GOAL OF THE EXERCISE >> Of the lines in this listing, how many contain the word "Write"? Give the number and nothing else.

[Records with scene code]
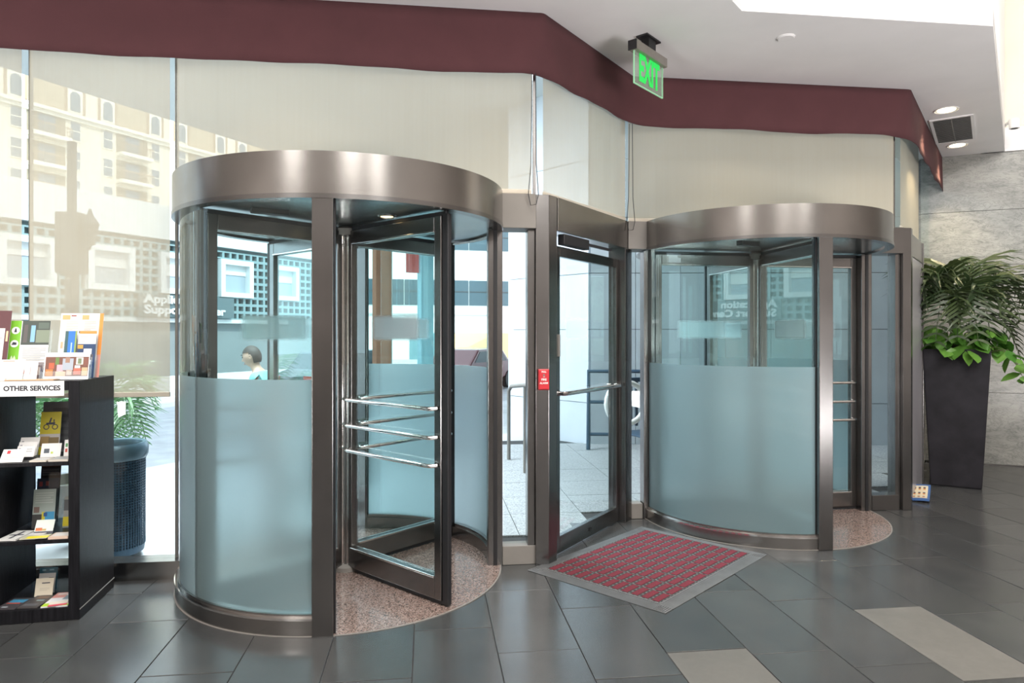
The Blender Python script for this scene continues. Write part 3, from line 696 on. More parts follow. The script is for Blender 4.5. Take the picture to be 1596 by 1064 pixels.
# ------------------------------------------------------------------ small woven rug at the right corner
t = tag(empty('woven_rug', (3.735, 6.28, 0), R(-33)), 'small rumpled rug of blue, orange and cream blocks beside the right steel post', 'rug')
def rug_z(x, y): return .028+.010*math.sin(x*14+.6)+.30*max(0, y+.05)**1.3
nx, ny = 10, 14
g = MB(); gcol = lambda i, j: ((.05, .12, .30) if (i in (0, nx-1) or j in (0, ny-1)) else ((.62, .52, .36), (.55, .22, .06), (.03, .03, .05), (.60, .56, .45))[(i*3+j*5+(i//2)*2) % 4] if (i % 2) else (.62, .55, .40))
for i in range(nx):
    for j in range(ny):
        X = [-.095+.019*i, -.095+.019*(i+1)]; Y = [-.20+.029*j, -.20+.029*(j+1)]
        g.quad((X[0], Y[0], rug_z(X[0], Y[0])), (X[1], Y[0], rug_z(X[1], Y[0])), (X[1], Y[1], rug_z(X[1], Y[1])), (X[0], Y[1], rug_z(X[0], Y[1])), gcol(i, j))
ro = g.build('rug_cloth', M['print'], t); sm = ro.modifiers.new('thickness', 'SOLIDIFY'); sm.thickness = .02; sm.offset = -1

# ------------------------------------------------------------------ planter with palm and pothos
pc = Vector((4.47, 6.89, 0)); pa = R(-31)
PH = 1.355
t = tag(empty('planter', pc, pa), 'tall tapered charcoal planter in front of the marble wall', 'planter')
def fr_sq(hb, ht, z0, z1): 
    return [(-hb, -hb, z0), (hb, -hb, z0), (hb, hb, z0), (-hb, hb, z0), (-ht, -ht, z1), (ht, -ht, z1), (ht, ht, z1), (-ht, ht, z1)]
mb = MB(); mb.add(fr_sq(.215, .283, 0.0, PH), [(3, 2, 1, 0), (0, 1, 5, 4), (1, 2, 6, 5), (2, 3, 7, 6), (3, 0, 4, 7)])
mb.add([(sx*r_, sy*r_, z_) for r_, z_ in ((.283, PH), (.25, PH), (.24, PH-.09)) for sx, sy in ((-1, -1), (1, -1), (1, 1), (-1, 1))],
       [(0, 1, 5, 4), (1, 2, 6, 5), (2, 3, 7, 6), (3, 0, 4, 7), (4, 5, 9, 8), (5, 6, 10, 9), (6, 7, 11, 10), (7, 4, 8, 11)])
mb.build('planter_body', M['planter'], t, bevel=.012)
MB().box(-.236, .236, -.236, .236, PH-.16, PH-.06).build('soil', M['soil'], t)
def frond_mb(length, rise, droop, nl=24, width=.24, lw=.017):
    mb = MB(); pts = []
    for i in range(15):
        f = i/14; pts.append(Vector((length*f*(1-.12*f*f), 0, rise*math.sin(f*math.pi*.62)-droop*f**2.6)))
    mb.tube(pts, [.008*(1-.8*i/14)+.0015 for i in range(15)], 5)
    for k in range(nl):
        f = .24+.75*k/(nl-1); i = f*14; a = pts[int(i)]; b = pts[min(14, int(i)+1)]; p = a.lerp(b, i-int(i)); d = (b-a).normalized() if (b-a).length > 0 else Vector((1, 0, 0))
        ln = width*(math.sin(min(1, (1-f)*1.5+.25)*math.pi*.5))*random.uniform(.85, 1.15)*(.55+.9*math.sin(f*math.pi*.9))
        for sy in (-1, 1):
            o_ = Vector((d.x*.62, sy*.78, d.z*.4+.18)).normalized()
            dr = random.uniform(.35, .75)
            q1 = p+o_*ln*.4; q2 = p+o_*ln*.75-Vector((0, 0, dr*ln*.22)); q3 = p+o_*ln-Vector((0, 0, dr*ln*.55))
            sd = d*lw*.5
            mb.add([p-sd*.5, p+sd*.5, q1-sd, q1+sd, q2-sd*.8, q2+sd*.8, q3], [(0, 1, 3, 2), (2, 3, 5, 4), (4, 5, 6)])
    return mb
def palm(loc, rz, label, cat, fronds, mat, base_h, group=None, scale=1, fk={}):
    t = tag(empty('palm', loc, rz), label, cat, group)
    st = MB()
    for k in range(5):
        a = k*1.3; st.tube([(.05*math.cos(a), .05*math.sin(a), 0), (.03*math.cos(a), .03*math.sin(a), base_h*.6), (.05*math.cos(a+.4), .05*math.sin(a+.4), base_h)], [.018, .014, .009], 7)
    st.build('stems', M['stem'], t, smooth=True)
    for (az, L_, rise, droop, z) in fronds:
        o = frond_mb(L_*scale, rise*scale, droop*scale, **fk).build('frond', mat, t, smooth=False, loc=(0, 0, z), rot=(0, 0, R(az)))
    return t
fr = []
random.seed(21)
for az, L_, ri, dr, z in ((196, .50, .62, .40, .34), (178, .46, .52, .46, .36), (215, .48, .46, .60, .30), (240, .46, .56, .66, .32), (262, .50, .44, .56, .30), (285, .44, .58, .72, .34), (305, .55, .50, .56, .28), (325, .66, .56, .44, .32), (348, .74, .66, .50, .34), (8, .86, .58, .50, .30), (30, .70, .70, .46, .34), (70, .50, .76, .36, .34), (120, .48, .72, .40, .34), (155, .46, .64, .46, .34), (335, .62, .30, .52, .22), (20, .50, .74, .36, .36), (205, .36, .66, .44, .36)):
    fr.append((az+31, L_, ri, dr, z))
palm(pc + Vector((0, 0, PH-.07)), pa, 'dark green indoor palm with arching fronds growing in the charcoal planter', 'palm', fr, M['palm'], .40, fk=dict(nl=17, width=.31, lw=.030))
# pothos
def leaf_mesh():
    mb = MB(); prof = [(0, 0), (.25, .34), (.5, .40), (.75, .27), (1, 0)]
    V = []
    for x, y in prof: V += [(x, 0, -.04*math.sin(x*3.1)*1.0 - .12*x*x), (x, y, .10*y - .12*x*x), (x, -y, .10*y - .12*x*x)]
    fs = []
    for i in range(4):
        a = 3*i; fs += [(a, a+3, a+4, a+1), (a+3, a, a+2, a+5)]
    return mb.add(V, fs)
t = tag(empty('pothos', pc + Vector((0, 0, PH-.06)), pa), 'bright green trailing pothos spilling over the rim of the charcoal planter', 'plant')
lf0 = None; random.seed(5)
vines = MB()
for k in range(150):
    a = random.uniform(0, 2*math.pi)
    if math.sin(a) > .3 and random.random() < .7: a = -a
    r = random.uniform(.15, .36); z = random.uniform(.12, .30) if r < .28 else random.uniform(.04, .26)
    x, y = r*math.cos(a)*1.15, r*math.sin(a)*.95
    if k > 126:                                                # trailing over the right and left edges
        sx = 1 if k % 3 else -1; q = random.random(); x = sx*(.31+.24*q); y = random.uniform(-.34, .0); z = .10-.34*q*q
        if sx < 0: x = -(.30+.10*q); z = .08-.36*q
    sc_ = random.uniform(.11, .19)
    if lf0 is None: lf0 = leaf_mesh().build('leaf', M['pothos'], t, smooth=True); o = lf0
    else: o = link_copy(lf0, t)
    o.location = (x, y, z); o.scale = (sc_,)*3
    o.rotation_euler = (random.uniform(-.5, .5), random.uniform(.25, 1.15), (a if math.sin(a) < .2 else -a)+random.uniform(-.7, .7))
    if k % 2 == 0: vines.tube([(x*.4, y*.4, .0), (x*.8, y*.8, max(z, .03)+.03), (x, y, z)], .0035, 5)
vines.build('vines', M['stem'], t, smooth=True)
# cable on the wall beside the planter
pts = [at(1441, 575, 7.35), at(1440, 640, 7.35), at(1441, 710, 7.30), at(1438, 730, 7.25), at(1430, 735, 7.15)]
tag(MB().tube(pts, .007, 8).build('cable', M['white'], smooth=True), 'thin white cable hanging behind the planter beside the steel panel', 'cable')

# ------------------------------------------------------------------ black open bookcase
BA = R(11); BO = Vector((-2.277, 3.595, 0)); BR = Matrix.Translation(BO) @ Matrix.Rotation(BA, 4, 'Z')
bc = tag(empty('bookcase', BO, BA), 'black-brown open-backed bookcase of brochures under the window blinds', 'bookcase')
BW = M['black_wood']; BD, BHT = .475, 1.257
MB().box(-.054, 0, 0, BD, 0.0, BHT).build('side_panel', BW, bc, bevel=.002)
MB().box(-.87, -.816, 0, BD, 0.0, BHT).build('side_panel', BW, bc, bevel=.002)
MB().box(-.816, -.054, 0, BD, BHT-.05, BHT).build('top_panel', BW, bc, bevel=.002)
MB().box(-.816, -.054, 0, BD, .0, .068).build('bottom_panel', BW, bc, bevel=.002)
MB().box(-.437, -.415, .004, BD-.004, .068, BHT-.05).build('divider', BW, bc, bevel=.0015)
for z in (.832, .425):
    MB().box(-.415, -.054, .003, BD-.003, z-.02, z).build('shelf', BW, bc, bevel=.0015)
    MB().box(-.816, -.437, .003, BD-.003, z-.02, z).build('shelf', BW, bc, bevel=.0015)
MB().box(-.0005, .003, .0, BD, .052, .056).build('edge_strip', M['steel_pale'], bc)
sgx = (48-798)/1064*3.54
t = tag(empty('shelf_sign', BR @ Vector(((sgx-BO.x)/math.cos(BA), -.001, BHT-.078)), BA), 'white OTHER SERVICES sign fixed to the top front of the black bookcase', 'sign')
MB().box(-.150, .150, -.003, 0, 0, .078).build('sign_board', M['paper'], t)
text_mb('OTHER SERVICES', .0350, .0003, .0013).build('lettering', solid((.02, .02, .03)), t, loc=(0, -.0035, .040))
def shelf_local(px, py, yl):                                # pixel on the plane local y = yl of the bookcase -> local x, z
    d = Vector(((px-798)/1064, 1, (521-py)/1064)); o_ = Vector((0, 0, EYE)); inv = BR.inverted()
    o2 = inv @ o_; d2 = inv.to_3x3() @ d; k = (yl-o2.y)/d2.y; q = o2+d2*k; return q.x, q.z
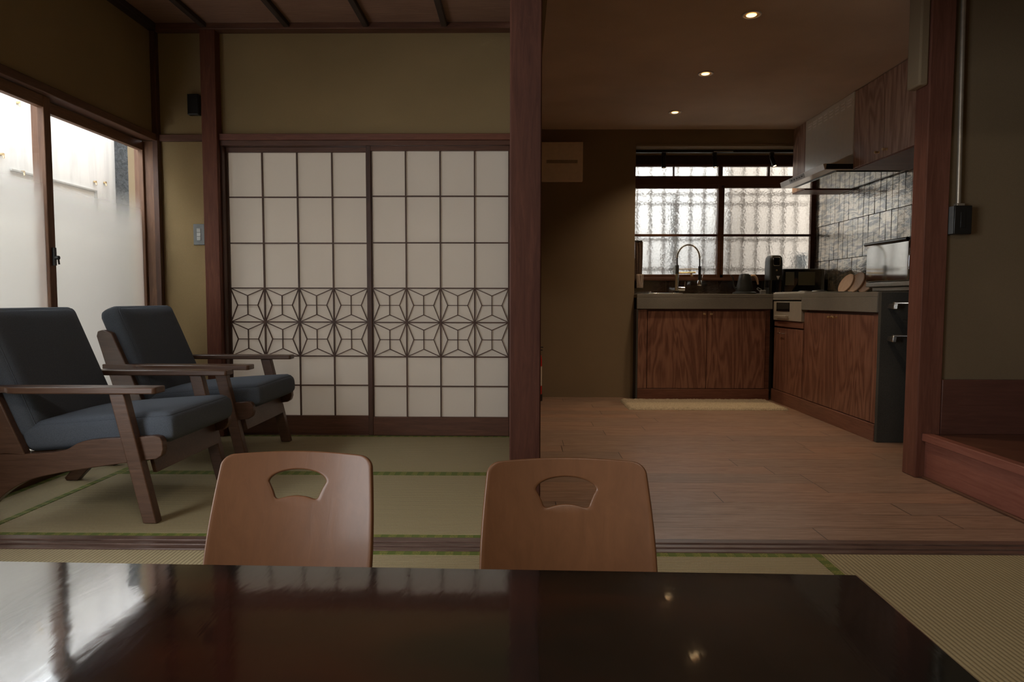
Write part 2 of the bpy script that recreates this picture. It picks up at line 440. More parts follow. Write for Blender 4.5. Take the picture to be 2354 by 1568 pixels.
# ------------------------------------------------------------------ mesh helpers
class MB:
    def __init__(s): s.b = bmesh.new()
    def box(s, x0, x1, y0, y1, z0, z1):
        v = [s.b.verts.new((x, y, z)) for x in (x0, x1) for y in (y0, y1) for z in (z0, z1)]
        for f in ((0, 1, 3, 2), (4, 6, 7, 5), (0, 4, 5, 1), (2, 3, 7, 6), (0, 2, 6, 4), (1, 5, 7, 3)): s.b.faces.new([v[i] for i in f])
        return s
    def hexa(s, p):     # 8 points: bottom four (ring), top four (ring)
        v = [s.b.verts.new(q) for q in p]
        for f in ((3, 2, 1, 0), (4, 5, 6, 7), (0, 1, 5, 4), (1, 2, 6, 5), (2, 3, 7, 6), (3, 0, 4, 7)): s.b.faces.new([v[i] for i in f])
        return s
    def prism(s, pts, axis, a, b):
        def put(u, v, t): return {'x': (t, u, v), 'y': (u, t, v), 'z': (u, v, t)}[axis]
        A = [s.b.verts.new(put(u, v, a)) for u, v in pts]; B = [s.b.verts.new(put(u, v, b)) for u, v in pts]
        n = len(pts)
        s.b.faces.new(A); s.b.faces.new(B[::-1])
        for i in range(n): s.b.faces.new([A[i], B[i], B[(i+1) % n], A[(i+1) % n]])
        return s
    def tube(s, path, r, n=10, caps=True):
        rings = []
        path = [Vector(p) for p in path]
        rr = r if isinstance(r, (list, tuple)) else [r]*len(path)
        prev = None
        for i, p in enumerate(path):
            d = (path[min(i+1, len(path)-1)] - path[max(i-1, 0)]).normalized()
            if prev is None:
                u = d.orthogonal().normalized()
            else:
                u = (prev - d*prev.dot(d)).normalized()
            prev = u
            v = d.cross(u)
            rings.append([s.b.verts.new(p + (u*math.cos(2*PI*k/n) + v*math.sin(2*PI*k/n))*rr[i]) for k in range(n)])
        for a, b in zip(rings, rings[1:]):
            for k in range(n): s.b.faces.new([a[k], a[(k+1) % n], b[(k+1) % n], b[k]])
        if caps: s.b.faces.new(rings[0][::-1]); s.b.faces.new(rings[-1])
        return s
    def lathe(s, prof, cx=0, cy=0, n=32, mat=None):   # prof: (r, z) list, about z
        rings = []
        T = (lambda p: mat @ Vector(p)) if mat else (lambda p: Vector(p))
        for r, z in prof:
            if r < 1e-6: rings.append([s.b.verts.new(T((cx, cy, z)))])
            else: rings.append([s.b.verts.new(T((cx+r*math.cos(2*PI*k/n), cy+r*math.sin(2*PI*k/n), z))) for k in range(n)])
        for a, b in zip(rings, rings[1:]):
            for k in range(n):
                q = [a[k % len(a)], a[(k+1) % len(a)], b[(k+1) % len(b)], b[k % len(b)]]
                u = []
                for x in q:
                    if x not in u: u.append(x)
                if len(u) > 2: s.b.faces.new(u)
        return s
    def build(s, name, mt, parent=None, bevel=0, seg=2, smooth=True):
        bmesh.ops.recalc_face_normals(s.b, faces=s.b.faces)
        me = bpy.data.meshes.new(name); s.b.to_mesh(me); s.b.free()
        if smooth:
            for p in me.polygons: p.use_smooth = True
            me.set_sharp_from_angle(angle=math.radians(35))
        me.materials.append(mt)
        o = bpy.data.objects.new(name, me); C.objects.link(o)
        if parent: o.parent = parent
        if bevel:
            md = o.modifiers.new('bevel', 'BEVEL'); md.width = bevel; md.segments = seg; md.limit_method = 'ANGLE'
            md.harden_normals = False
        return o
def box(name, mt, x0, x1, y0, y1, z0, z1, parent=None, bevel=0):
    return MB().box(x0, x1, y0, y1, z0, z1).build(name, mt, parent, bevel)
def empty(name, loc, rz=0):
    o = bpy.data.objects.new(name, None); C.objects.link(o)
    o.location = loc; o.rotation_euler = (0, 0, rz); o.empty_display_size = .1
    return o
def tag(o, label, cat, group=None):
    o['label'] = label; o['category'] = cat
    if group: o['group'] = group
    return o
def struct(o, label=None):
    o['kind'] = 'structure'
    if label: o['label'] = label
    return o
def lbl(o, t): o['label'] = t; return o
def copy_tree(o, parent=None):
    c = o.copy(); C.objects.link(c)
    if parent: c.parent = parent
    for ch in list(o.children): copy_tree(ch, c)
    return c

# ------------------------------------------------------------------ the shell
LW = -2.10        # window wall plane
BW = 3.94         # shoji wall plane
KB = 5.55         # kitchen back wall
KC = 2.165        # kitchen ceiling
ZC = .0           # floor
# sub floor under everything
struct(box('floor', M_HALLFL, -2.25, 3.6, -1.7, 6.3, -.12, -.03), 'wooden subfloor under the mats')
struct(box('floor', M_FLOOR, -.02, 3.55, 2.235, 5.955, -.03, 0), 'brown oak plank floor of the kitchen')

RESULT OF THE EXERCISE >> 2